Inscrire le questionnement sociologique dans une histoire des pratiques professionnelles consiste à construire un parcours entre différents types de sources pour produire une image des mondes domestiques. Un apport de la démarche historienne à la réflexion sociologique. Une autre thèse originale du livre consiste à montrer que l’activité de secrétaire fait voir la capacité de l’écriture d’engendrer des rapports sociaux originaux, quand bien même ceux-ci ne se trouveraient pas stabilisés sous la forme d’un statut ou d’une autre forme de professionnalisation (p.141).
Cette démarche microhistorique et interactionniste mobilise la microphysique foucaldienne du pouvoir au sens où le pouvoir résulte de multiples rapports de force présents dans tous les lieux sociaux (p.166).
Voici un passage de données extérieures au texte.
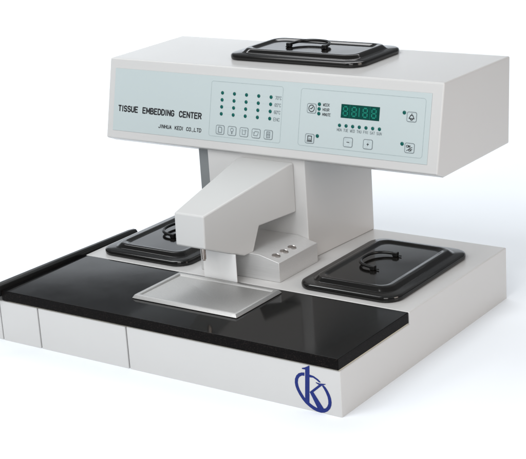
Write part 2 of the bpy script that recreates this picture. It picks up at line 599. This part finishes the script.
# ---------------------------------------------------------------- blue emblem on the base front
DZ = .0042
RING = [((-0.0703, 0.0674), (-0.0707, 0.0614)), ((-0.0765, 0.0664), (-0.0758, 0.0608)), ((-0.0825, 0.0637), (-0.0806, 0.0578)), ((-0.0874, 0.0588), (-0.0837, 0.0533)), ((-0.0906, 0.0519), (-0.0849, 0.0466)), ((-0.0913, 0.0453), (-0.084, 0.0403)), ((-0.0905, 0.039), (-0.0819, 0.0345)), ((-0.0879, 0.0321), (-0.0784, 0.0289)), ((-0.0838, 0.0248), (-0.0738, 0.0222)), ((-0.0787, 0.0178), (-0.0678, 0.0165)), ((-0.072, 0.011), (-0.0618, 0.0125)), ((-0.0647, 0.0063), (-0.0556, 0.0093)), ((-0.0573, 0.0025), (-0.05, 0.0075)), ((-0.0499, 0.0006), (-0.0457, 0.0075)), ((-0.0419, -0.0), (-0.0407, 0.0079)), ((-0.0348, 0.0015), (-0.0359, 0.0087)), ((-0.0283, 0.0052), (-0.0318, 0.0102)), ((-0.023, 0.0109), (-0.0283, 0.0144)), ((-0.0202, 0.0173), (-0.0262, 0.0195)), ((-0.0193, 0.0232), (-0.0259, 0.0253)), ((-0.0199, 0.0299), (-0.0268, 0.0313)), ((-0.022, 0.0364), (-0.0283, 0.0351)), ((-0.0254, 0.043), (-0.0303, 0.0397)), ((-0.0295, 0.0485), (-0.0334, 0.045)), ((-0.0335, 0.0516), (-0.0369, 0.0498))]
ARC = [((-0.0604, 0.0657), (-0.0607, 0.0606)), ((-0.0522, 0.0646), (-0.0536, 0.0613)), ((-0.0437, 0.0605), (-0.0476, 0.0586)), ((-0.0385, 0.0559), (-0.042, 0.0549))]
STEM = [(-0.0754, 0.0747), (-0.069, 0.077), (-0.0603, 0.0819), (-0.0594, 0.0814), (-0.0639, 0.0111), (-0.0724, 0.0163), (-0.0687, 0.0732), (-0.075, 0.0731)]
ARM = [(-0.0624, 0.0336), (-0.0431, 0.0504), (-0.0487, 0.0529), (-0.0486, 0.0543), (-0.0416, 0.0534), (-0.0291, 0.0548), (-0.0292, 0.0539), (-0.0374, 0.0499), (-0.0564, 0.0334), (-0.0606, 0.0312)]
LEG = [(-0.061, 0.0316), (-0.0552, 0.036), (-0.0349, 0.008), (-0.0471, 0.0054)]
bm = new()
def strip(pairs, y):
    a = [(bm.verts.new((o[0], y, o[1] + DZ)), bm.verts.new((i[0], y, i[1] + DZ))) for o, i in pairs]
    for (p, q_), (r_, s_) in zip(a, a[1:]):
        bm.faces.new((p, q_, s_, r_))
strip(RING, -.00020)
strip(ARC, -.00020)
for k, poly in enumerate((STEM, ARM, LEG)):
    bm.faces.new([bm.verts.new((x, -.00026 - .00006 * k, z + DZ)) for x, z in poly])
link('emblem', bm, [BLUE], cab, 0, smooth=False)

# ---------------------------------------------------------------- metal tray on the worktop
T = thing('metal_tray', (-.381, .1455, ZP), 'grey anodised metal tray with raised rim resting on the black granite under the nozzle', 'tray')
bm = new()
def tl(i, z, r):
    return [(x, y, z) for x, y in rrect(-.5015 + i, -.2605 - i, .0735 + i, .2180 - i, r, 4)]
loft(bm, [tl(.0006, ZP + .0003, .002), tl(.0, ZP + .0008, .002), tl(.0, ZP + .0014, .002), tl(.0034, ZP + .0066, .002), tl(.0040, ZP + .0070, .002),
          tl(.0098, ZP + .0070, .002), tl(.0104, ZP + .0067, .002), tl(.0126, ZP + .0038, .002), tl(.0132, ZP + .0036, .002)])
link('tray_body', bm, [TRAYM], T)

# ---------------------------------------------------------------- black lids with folding handles
def lid(cx, cy, z, lx, ly, label, turn, hoff=(0, 0)):
    L = thing('black_lid', (cx, cy, z), label, 'lid', 'black lids with folding handles')
    def lp(i, h, r):
        r += .009 if i > .01 else 0
        return [(cx + x, cy + y, z + h) for x, y in rrect(-lx / 2 + i, lx / 2 - i, -ly / 2 + i, ly / 2 - i, r, 8)]
    bm = new()
    R0 = .033
    loft(bm, [lp(.0030, .0004, R0 - .003), lp(.0010, .0010, R0 - .001), lp(0, .0030, R0), lp(0, .0075, R0), lp(.0012, .0100, R0 - .0010), lp(.0036, .0112, R0 - .0030),
              lp(.0060, .0116, R0 - .005), lp(.0170, .0121, .0172), lp(.0192, .0123, .0168), lp(.0202, .0129, .0165), lp(.0208, .0135, .0163), lp(.0252, .0180, .0145),
              lp(.0262, .0188, .0141), lp(.0278, .0194, .0136), lp(.0300, .0196, .013), lp(.0340, .0196, .012),
              lp(.0352, .0194, .0116), lp(.0364, .0187, .0112), lp(.0400, .0164, .010), lp(.0412, .0159, .0095), lp(.0426, .0157, .009), lp(.0450, .0157, .008), lp(.0480, .0157, .007)])
    cover = link('lid_cover', bm, [BLACK], L)
    zz = z + .0157
    hx, hy = cx + hoff[0], cy + hoff[1]
    def pt(a, b_, h):
        return (hx + a, hy + b_, zz + h) if not turn else (hx - b_, hy + a, zz + h)
    bm = new()
    pts = []
    for k in range(33):
        th = math.pi * k / 32
        a = math.cos(th)
        s_ = math.sin(th)
        bow = .043 * (s_ ** .75 if s_ > 0 else 0)
        pts.append(pt(.0425 * math.copysign(abs(a) ** .85, a), bow, .0052 + .0020 * s_))
    tube(bm, pts, .0030, 12)
    hd = link('lid_handle', bm, [GRIP], L)
    for sg in (-1, 1):
        bm = new()
        c = [pt(sg * .0425 - .0052, -.0052, 0), pt(sg * .0425 + .0052, .0052, .0086)]
        x0, x1 = sorted((c[0][0], c[1][0]))
        y0, y1 = sorted((c[0][1], c[1][1]))
        add_box(bm, x0, x1, y0, y1, zz + .0001, zz + .0086)
        link('hinge_foot', bm, [GRIP], hd, .0016, 2)
        bm = new()
        a0 = pt(sg * .0425, -.005, .002)
        a1 = pt(sg * .0425, -.0125, .002)
        tube(bm, [a0, a1], .0013, 8)
        link('hinge_pin', bm, [GRIP], hd)
    return L

lid(-.391, .5667, zt + .0001, .316, .1805, 'black lid lying on top of the overhanging white control head', False, (-.014, -.004))
lid(-.1462, .3995, ZP + .0001, .2135, .3000, 'black lid on the right side of the base, beside the metal block with three holes', True, (-.003, .004))
lid(-.6240, .3985, ZP + .0001, .2200, .3000, 'black lid on the left side of the base, partly hidden behind the dispenser arm', True, (-.003, .004))

# ---------------------------------------------------------------- added studio : white sweep as ground and backdrop
m, nt, b = new_mat('white_paper_sweep')
src, _ = mix_noise(nt, b, (.875, .915, .955), (.885, .922, .960), 3, 3)
b.inputs['Roughness'].default_value = .9
b.inputs['Specular IOR Level'].default_value = .1
SWEEP = m
dv = Vector((-.587, .810, 0)).normalized()
sv = Vector((dv.y, -dv.x, 0))
ctr = Vector((-.38, .3, 0))
prof = [(-4.0, 0), (-1.5, 0), (0, 0), (1.2, 0)]
RAD, WD, WH = .5, 3.0, 1.13  # added back wall, its height set for the reflection in the black surfaces
for k in range(1, 17):
    a = math.radians(90 * k / 16)
    prof.append((WD - RAD + RAD * math.sin(a), RAD - RAD * math.cos(a)))
prof.append((WD, WH))
bm = new()
rows = []
for d, z in prof:
    rows.append([bm.verts.new(ctr + dv * d + sv * w + Vector((0, 0, min(z, h_) - .0004))) for w, h_ in ((-4.5, WH), (-1.5, WH), (1.5, WH), (4.5, WH))])
for a, c in zip(rows, rows[1:]):
    for k in range(3):
        bm.faces.new((a[k], a[k + 1], c[k + 1], c[k]))
fl = link('added_sweep', bm, [SWEEP])
sol = fl.modifiers.new('paper', 'SOLIDIFY')
sol.thickness = .004
sol.offset = -1
fl['kind'] = 'structure'

# ---------------------------------------------------------------- light
w = bpy.data.worlds.new('World')
scene.world = w
w.use_nodes = True
w.node_tree.nodes['Background'].inputs[0].default_value = (.90, .95, 1.0, 1)
w.node_tree.nodes['Background'].inputs[1].default_value = .24

def area(name, loc, target, size, power, color=(1, 1, 1), sy=None):
    la = bpy.data.lights.new(name, 'AREA')
    la.energy = power
    la.color = color
    la.size = size
    if sy:
        la.shape = 'RECTANGLE'
        la.size_y = sy
    o = bpy.data.objects.new(name, la)
    COL.objects.link(o)
    o.location = loc
    o.rotation_euler = (Vector(target) - Vector(loc)).to_track_quat('-Z', 'Y').to_euler()
    return o
area('key_softbox', (-1.5, -1.7, 1.9), (-.38, .3, .2), 1.4, 12, (1, .99, .97))
area('top_softbox', (-.45, -1.35, 2.5), (-.4, .35, .15), 1.5, 41, (.97, .985, 1))
area('added_side_fill', (2.1, .15, 1.0), (-.2, .35, .15), 1.0, 17, (1, .88, .80))  # added lamp, warms and lifts the faces on the right
p = ctr + dv * 1.55
area('added_front_fill', (.75, -2.3, 1.5), (-.35, .3, .15), 1.3, 22, (1, .99, .98))  # added fill near the camera for front faces and parts under the head
area('added_backdrop_fill', (p.x, p.y, 2.4), tuple(ctr + dv * 2.3 + Vector((0, 0, .1))), 3.6, 56, (.98, .99, 1), .7)  # added lamp, only whitens the sweep behind the machine

# ---------------------------------------------------------------- camera
cam = bpy.data.cameras.new('Camera')
co = bpy.data.objects.new('Camera', cam)
COL.objects.link(co)
cam.sensor_width = 36
cam.lens = 99.312
cam.clip_end = 200
cam.clip_start = .05
RT = Vector((.8197260919903149, .5692473274232824, -.06329782248810893))
UPV = Vector((-.12369018207605487, .28384731805526026, .9508582643542772))
FW = Vector((-.5592404428940009, .7716140098872533, -.30308735832666384))
R = Matrix((RT, UPV, -FW)).transposed()
co.matrix_world = Matrix.Translation((1.19707552, -1.83951043, 1.03659025)) @ R.to_4x4()
scene.camera = co

scene.view_settings.view_transform = 'Standard'
scene.view_settings.look = 'None'
scene.view_settings.exposure = .08
scene.view_settings.gamma = 1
L’étude des secrétaires fait donc toucher l’histoire comme activité socialement constitutive du pouvoir politique (p.256). Cette enquête sur des relations de longue durée revient, en conclusion générale, sur un célèbre article de Pierre BOURDIEU intitulé : « De la Maison du roi à la raison d’Etat. Un modèle de la genèse du champ bureaucratique » (p.282), refusant toute vision téléologique d’un processus continu de modernisation et de rationalisation de l’Etat.
Les secrétaires de l’Ancien Régime participèrent intensément à la politique du temps. En ce sens, l’exercice du pouvoir provenait d’une coproduction des maîtres et des secrétaires. Cette structure d’action politique déployait tout un ensemble de tactiques en un jeu d’identité et de dédoublement. Apparaissent ainsi des compétences spécifiques définitoires de l’activité politique. Produire en permanence la confiance du maître ne se séparait pas d’une aisance dans le maniement de l’écriture. Un ouvrage nécessaire pour comprendre l’importance de la confiance comme affect, valeur et technique structurants des relations de pouvoir.